Targeting Health Inequalities

UNICEF

Health inequalities are differences in health status that are experienced by certain population groups. Most health inequalities are due to poor socioeconomic conditions. Many programmes try to alleviate heath inequalities by targeting services to the most deprived households. Poor households can be categorized according to cut off points of the household expenditures distribution, but collecting expenditure data is too complex for routing targeting of households. For this reason, proxy means tests are used to identify poor households according to presence of households' characteristics that are a proxy of household's wealth. Several statistical methods can be used to assign weights to household variables, the sum of which produces a household score. Households having a household score under a certain cut off point can be considered at risk of deprivation for purpose of targeting with health programmes.

Another potential cause for health inequalities is the variation in Social Capital. Individuals gain resources in terms of information and support they get through social interactions, and by participation into formal and information associations. These resources are categorized under SC to differentiate them from the physical capital (i.e. tools) and the human capital (i.e. education). However, it is difficult to measure SC through a metric score, while multitudes of categorical variables, such as political activism and membership to social networks are used instead. As with proxy means testing, several analytical methods can help to measure SC to identify its role in causing health inequalities.
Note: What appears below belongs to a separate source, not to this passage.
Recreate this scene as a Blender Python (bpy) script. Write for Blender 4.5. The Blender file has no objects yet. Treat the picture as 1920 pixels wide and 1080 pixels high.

I can help to analyse data from household surveys to assigned deprivation weights to critical variables, the sum of which will amount to a household scores. These variables can include the educational level and the type of employment of the head of the household, house's building materials, possession of durable goods, access to services and many other variables. I used several analytical techniques to reduce tens of categorical variables into a 3 or 4 metric dimensions that summarize most of the total variation. This allows to eliminate redundant information and transform the most important variables into provide weighted scores. This analysis can be done on the data sets of past surveys and the goodness of the household score in correctly identifying deprived households can be validated against household expenditures cut off points, and against morbidity and malnutrition among households' members.

Examples include:

I analysed national household surveys carried out by the World Bank in Ethiopia and South Africa to assign weighted scores to individual households' variables to identify deprived households. The predictive values of several cut off points of the proxy means test score were tested against households cut off points for expenditures and presence of malnutrition among households' members.

I applied Non Linear Principal Component and Cluster Analysis to the data from a household survey carried out in Kampala, Uganda, to transform household variables into dimension of Social Capital. The first four dimensions explained more than 70% of the variance and were related to social networking, trust in neighbours and institutions, and social norms. Cluster analysis was applied on these dimensions to assign households into different groups characterized by different scores of SC.